We leave our mark on the world through the clothes we buy, the food we eat, the cars we drive, the way we dispose of our waste, or how we work or play. The price tag on a product can hide environmental abuse, or aspects that are harder to quantify such as the loss of cultural heritage. The amount on a price tag doesn't represent all the present or future costs. Knowing the Whole Cost of a good or service can be educational and it can inspire action.

Indicators
Douglas Schuler

When people in the community identify Indicators that are important to them, they are more likely to carry personal and operational meaning than when social scientists identify constructs that are significant only to an academic community. The real work begins after the Indicators have been identified. The Indicators must be measured, discussed, and publicized. Ultimately they can be used to develop policy and projects that address them.

Public Agenda
Douglas Schuler

The issues receiving "public attention" change dramatically from day to day giving us little time to actually think about one issue, before another takes its place. Who decides what issues are important, what issues are on the public agenda? The public agenda ought to be more than the set of issues that people have in their heads at any given time. We need to think about what issues belong on the Public Agenda and what we can do to put those issues there and keep them there.

Democratic Political Settings
Jonathan Barker

People low on the social scale are often barred from political meetings. And for many reasons women, poor people, and others may not voice their views in meetings. New and reformed settings can establish a base of democratic experience for change in older, powerful settings. New settings that are open and democratic can give people who have never been invited to express their ideas an opportunity to gain experience and confidence.
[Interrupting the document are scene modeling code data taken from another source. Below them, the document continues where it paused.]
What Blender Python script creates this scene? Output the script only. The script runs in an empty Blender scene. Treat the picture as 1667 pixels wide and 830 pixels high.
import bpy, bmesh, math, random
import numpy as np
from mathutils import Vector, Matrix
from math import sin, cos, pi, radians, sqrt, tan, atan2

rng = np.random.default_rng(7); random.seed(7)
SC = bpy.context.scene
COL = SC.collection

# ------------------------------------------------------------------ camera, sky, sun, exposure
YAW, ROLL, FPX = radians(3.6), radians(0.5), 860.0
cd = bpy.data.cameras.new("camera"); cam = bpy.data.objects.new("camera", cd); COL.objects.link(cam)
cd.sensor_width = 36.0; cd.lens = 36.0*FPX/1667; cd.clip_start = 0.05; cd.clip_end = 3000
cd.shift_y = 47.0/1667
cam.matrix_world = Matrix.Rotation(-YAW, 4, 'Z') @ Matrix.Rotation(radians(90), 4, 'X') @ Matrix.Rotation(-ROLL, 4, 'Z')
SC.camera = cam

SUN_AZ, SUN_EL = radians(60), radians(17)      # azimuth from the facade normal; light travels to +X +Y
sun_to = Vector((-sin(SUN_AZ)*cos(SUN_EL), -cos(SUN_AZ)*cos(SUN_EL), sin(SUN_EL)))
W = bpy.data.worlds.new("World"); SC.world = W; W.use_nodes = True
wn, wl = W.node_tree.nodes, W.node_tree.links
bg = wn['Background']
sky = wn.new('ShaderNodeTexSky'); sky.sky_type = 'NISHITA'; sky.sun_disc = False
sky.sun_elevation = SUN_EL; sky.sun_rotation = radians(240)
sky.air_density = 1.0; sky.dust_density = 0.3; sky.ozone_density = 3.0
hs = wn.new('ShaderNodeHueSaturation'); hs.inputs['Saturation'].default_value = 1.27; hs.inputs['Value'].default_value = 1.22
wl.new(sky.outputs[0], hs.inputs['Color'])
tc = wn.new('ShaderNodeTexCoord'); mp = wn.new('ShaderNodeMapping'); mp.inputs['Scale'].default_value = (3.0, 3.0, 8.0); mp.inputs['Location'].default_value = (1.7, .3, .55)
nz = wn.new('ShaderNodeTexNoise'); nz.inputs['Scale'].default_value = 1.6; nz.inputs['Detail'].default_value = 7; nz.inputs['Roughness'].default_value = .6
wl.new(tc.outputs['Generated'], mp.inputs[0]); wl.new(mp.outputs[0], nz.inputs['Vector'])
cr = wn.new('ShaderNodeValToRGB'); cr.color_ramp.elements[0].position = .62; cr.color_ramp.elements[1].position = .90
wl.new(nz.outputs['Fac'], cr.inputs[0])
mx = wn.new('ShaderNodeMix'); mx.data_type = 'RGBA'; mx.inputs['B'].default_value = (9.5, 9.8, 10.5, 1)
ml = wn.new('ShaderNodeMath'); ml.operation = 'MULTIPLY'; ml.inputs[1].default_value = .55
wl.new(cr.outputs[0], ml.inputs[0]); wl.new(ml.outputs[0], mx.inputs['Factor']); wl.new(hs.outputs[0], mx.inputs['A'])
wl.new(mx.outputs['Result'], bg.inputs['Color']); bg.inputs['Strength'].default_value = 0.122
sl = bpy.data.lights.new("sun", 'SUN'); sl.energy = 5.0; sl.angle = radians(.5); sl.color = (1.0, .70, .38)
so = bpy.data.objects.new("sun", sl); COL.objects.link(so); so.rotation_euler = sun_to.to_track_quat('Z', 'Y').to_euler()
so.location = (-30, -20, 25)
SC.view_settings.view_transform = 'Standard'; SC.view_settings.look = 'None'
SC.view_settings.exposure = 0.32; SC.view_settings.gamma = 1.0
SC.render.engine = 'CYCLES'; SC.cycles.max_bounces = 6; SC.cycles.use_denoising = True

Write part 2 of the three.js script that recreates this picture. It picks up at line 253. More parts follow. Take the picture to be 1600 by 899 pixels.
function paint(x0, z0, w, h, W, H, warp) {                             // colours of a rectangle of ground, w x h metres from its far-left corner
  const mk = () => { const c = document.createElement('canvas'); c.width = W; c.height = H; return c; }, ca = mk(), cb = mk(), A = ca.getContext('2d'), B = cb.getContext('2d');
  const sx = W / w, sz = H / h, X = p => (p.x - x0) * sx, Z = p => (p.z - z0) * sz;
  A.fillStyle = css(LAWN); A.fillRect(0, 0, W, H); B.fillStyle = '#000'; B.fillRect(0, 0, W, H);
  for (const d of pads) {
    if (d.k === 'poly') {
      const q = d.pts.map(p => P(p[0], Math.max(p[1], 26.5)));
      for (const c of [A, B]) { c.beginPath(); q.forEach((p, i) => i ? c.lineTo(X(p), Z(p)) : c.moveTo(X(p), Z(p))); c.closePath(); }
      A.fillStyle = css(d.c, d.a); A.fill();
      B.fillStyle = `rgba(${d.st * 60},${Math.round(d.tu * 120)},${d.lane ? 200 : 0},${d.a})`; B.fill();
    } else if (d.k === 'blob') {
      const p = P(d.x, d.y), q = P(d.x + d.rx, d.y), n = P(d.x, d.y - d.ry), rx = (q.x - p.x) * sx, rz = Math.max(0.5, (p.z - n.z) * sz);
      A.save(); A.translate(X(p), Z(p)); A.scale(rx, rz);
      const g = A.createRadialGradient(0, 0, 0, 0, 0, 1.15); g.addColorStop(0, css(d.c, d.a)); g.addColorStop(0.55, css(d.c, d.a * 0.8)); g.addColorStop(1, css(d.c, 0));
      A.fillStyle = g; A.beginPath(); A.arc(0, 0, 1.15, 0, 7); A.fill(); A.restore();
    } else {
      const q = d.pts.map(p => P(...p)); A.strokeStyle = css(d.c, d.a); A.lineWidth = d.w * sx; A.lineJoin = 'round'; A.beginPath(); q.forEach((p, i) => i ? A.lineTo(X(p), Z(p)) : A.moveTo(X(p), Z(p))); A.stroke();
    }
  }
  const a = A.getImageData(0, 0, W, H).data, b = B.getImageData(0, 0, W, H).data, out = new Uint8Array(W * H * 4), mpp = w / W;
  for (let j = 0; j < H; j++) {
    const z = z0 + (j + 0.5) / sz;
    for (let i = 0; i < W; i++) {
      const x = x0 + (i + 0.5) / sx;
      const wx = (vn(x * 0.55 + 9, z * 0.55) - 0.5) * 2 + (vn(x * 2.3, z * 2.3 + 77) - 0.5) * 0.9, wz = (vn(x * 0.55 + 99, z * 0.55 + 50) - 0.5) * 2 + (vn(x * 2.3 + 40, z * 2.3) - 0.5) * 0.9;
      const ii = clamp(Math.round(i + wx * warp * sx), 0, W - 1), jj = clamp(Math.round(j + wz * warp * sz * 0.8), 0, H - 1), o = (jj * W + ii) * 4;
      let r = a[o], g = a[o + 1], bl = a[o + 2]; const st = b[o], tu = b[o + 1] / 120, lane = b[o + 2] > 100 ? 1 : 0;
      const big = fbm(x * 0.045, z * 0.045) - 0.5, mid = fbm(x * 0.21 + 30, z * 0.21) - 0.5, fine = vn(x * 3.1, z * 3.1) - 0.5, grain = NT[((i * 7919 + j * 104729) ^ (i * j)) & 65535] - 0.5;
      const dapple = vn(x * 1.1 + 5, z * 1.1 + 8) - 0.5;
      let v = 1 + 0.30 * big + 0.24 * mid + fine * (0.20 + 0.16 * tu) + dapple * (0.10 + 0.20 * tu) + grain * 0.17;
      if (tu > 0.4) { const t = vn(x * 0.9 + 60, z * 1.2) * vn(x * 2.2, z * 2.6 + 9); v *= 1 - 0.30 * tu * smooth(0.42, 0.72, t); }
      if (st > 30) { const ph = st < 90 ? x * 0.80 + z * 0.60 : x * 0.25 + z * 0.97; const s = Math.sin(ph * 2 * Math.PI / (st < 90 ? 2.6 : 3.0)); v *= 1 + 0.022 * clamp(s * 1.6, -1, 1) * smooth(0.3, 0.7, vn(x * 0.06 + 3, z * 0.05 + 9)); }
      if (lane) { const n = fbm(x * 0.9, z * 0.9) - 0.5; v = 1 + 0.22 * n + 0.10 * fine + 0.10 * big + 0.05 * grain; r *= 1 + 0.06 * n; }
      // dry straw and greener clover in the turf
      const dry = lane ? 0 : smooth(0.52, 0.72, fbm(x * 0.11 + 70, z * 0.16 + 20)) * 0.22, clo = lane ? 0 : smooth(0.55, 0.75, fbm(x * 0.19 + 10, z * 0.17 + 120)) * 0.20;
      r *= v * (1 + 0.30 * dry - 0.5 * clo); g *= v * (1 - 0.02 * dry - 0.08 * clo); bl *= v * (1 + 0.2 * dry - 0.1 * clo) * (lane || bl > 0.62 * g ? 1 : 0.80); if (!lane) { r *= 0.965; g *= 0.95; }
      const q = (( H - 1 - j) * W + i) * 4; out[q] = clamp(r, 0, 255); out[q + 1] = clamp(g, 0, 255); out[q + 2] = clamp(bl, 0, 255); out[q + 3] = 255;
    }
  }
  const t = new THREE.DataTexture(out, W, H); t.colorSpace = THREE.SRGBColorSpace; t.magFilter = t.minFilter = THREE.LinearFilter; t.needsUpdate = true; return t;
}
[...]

Big Tent for Social Change
Mary Reister

When groups work on social issues without learning what other groups are doing, opportunities for cooperation are lost. Worse, groups that should be working together sometimes argue over fine points. Bringing groups together in a Big Tent event like the World Social Forum fosters better understanding of the enormity of the world’s problems. It can also encourage collaboration and cautious optimism.

Opportunity Spaces
Douglas Schuler

Opportunities are critical as they help determine possible paths to the future. Opportunities can include classes and seminars, volunteer positions, jobs, timely announcements, contests, access to the media, mentoring, scholarships, grants and others. It is imperative to devote attention and resources to help create new (and improve existing) Opportunity Spaces for people and communities who need them.

Strategic Capacity
Douglas Schuler

Occasionally, a person or group with meager resources fighting a powerful foe wins. One famous example is David vanquishing Goliath. Thousands of other struggles — against poverty, against oppression, against environmental degradation — have seen equally improbable outcomes. Groups with Strategic Capacity are often imaginative and reflexive, have diverse membership, ties to many networks, and knowledge of various tactics and strategies.

Media Literacy
Mark Lipton

Media Literacy allows us to critically view media and to evaluate the role that media play in our lives. Media Literacy helps develop awareness of our roles as active agents when engaging media. We must arm all people with the knowledge, skills, and values that Media Literacy provides. We need to grant people access to new technology and information about its workings and ideological implications and to develop alternative communication systems.

Participatory Design
Douglas Schuler

Many artifacts and systems do not appropriately address the needs of the people for whom they are designed. This can be avoided if the users of the systems (such as information and communication systems, buildings, and city plans) and those who will be affected by the systems are integrated into a Participatory Design process in an open and authentic way.

Citizen Science
Stewart Dutfield

The role of science will become more critical in the years ahead, as health care, energy, resources, and the global environment become more problematic. Science needs greater participation from people, and people need a greater voice in science. Citizens, policymakers, and professional scientists all benefit by integrating scientific knowledge and local knowledge to bear on the problems that they experience.

Mobile Intelligence
Douglas Schuler

We can't think or act intelligently in relation to the world if we think statically. The problem is that we think that things change, one-at-a-time when things are constantly in flux. The answer changes while you're still trying to understand the question. One of the main points of Mobile Intelligence is encouraging positive possibilities that the new technology opens up, such as emergency communications.

Techno-Criticism
Douglas Schuler

Unquestioning reliance on technology can create a culture where people expect technological solutions to all problems. This blind faith can help put decisions in the hands of the technologists, degrade public discussion, and divert attention and funds. It often alters power relations by amplifying the power for some. We need to understand and anticipate the effects of specific technological artifacts and the broader implications as well.

World Citizen Parliament
Douglas Schuler

Governments and corporations have forums that further their interests. Civil society must create institutions that are strong enough to assert theirs. The deliberative bodies that we develop are likely to be advisory at the onset but hopefully will lay the groundwork for a more integrated and influential World Citizen Parliament as time goes on.

Economic Conversion
Lloyd Dumas

Why is US military spending at cold war levels despite the fact that the most pressing threats to security are not effectively addressed by military force? Economic Conversion is the process of efficiently transferring people and facilities from military-oriented to civilian-oriented activity. Given the urgent need to redirect attention and resources to new economic and security realities, Economic Conversion has never been more important.